Frank, the 6th Typhoon that hit the Philippines in 2008, hit us hard last June, the 6th month of the year, at 6 p.m. on Saturday, the 6th day of the week. It was so demonic of him to just frantically turn away from the regular low-pressure route, fool the weather experts, and surprise Region 6 with its devastating blow, killing almost a thousand Filipinos, capsizing 120 vessels of different sizes, and damaging P50 billion worth of property and business opportunities.

But then again, callous as it may seem, I thank Frank for waking us all up. Yes, the damage has been done, and it was so faith-challenging. But the message has been sent forth more clearly. Let go. Let God.

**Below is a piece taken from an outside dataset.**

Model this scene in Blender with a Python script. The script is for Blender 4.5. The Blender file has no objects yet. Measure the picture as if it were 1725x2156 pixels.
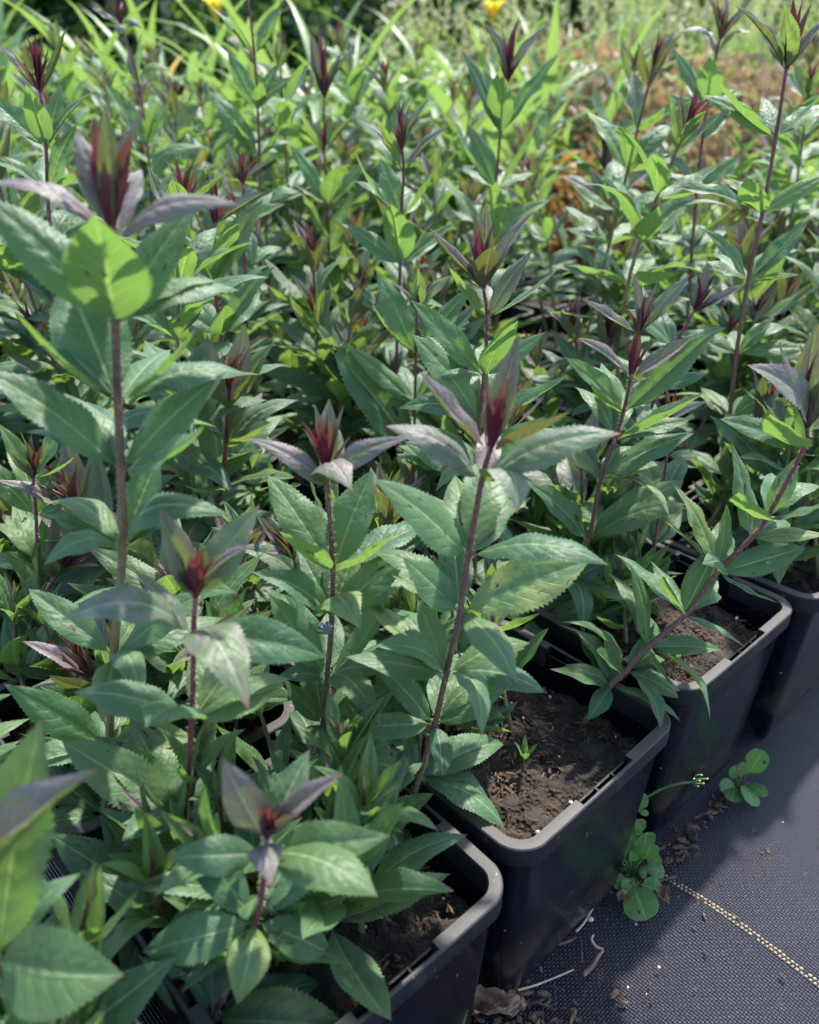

Looking back, I have realized that, despite the wild heroics, I never meant to put my life at risk. It just happened. It was plain instinct. A distress call was made, and I had to respond. But I have to admit, I responded more crazily because it concerned the person that I call my second mom.

They say I was a hero. I always impulsively tell them, of course, I was not. I offered nothing to Ma’am Au except my annoying presence. Only that I was then at the right time and place; it was not me who did the good and the right things. It was Him, no more, no less.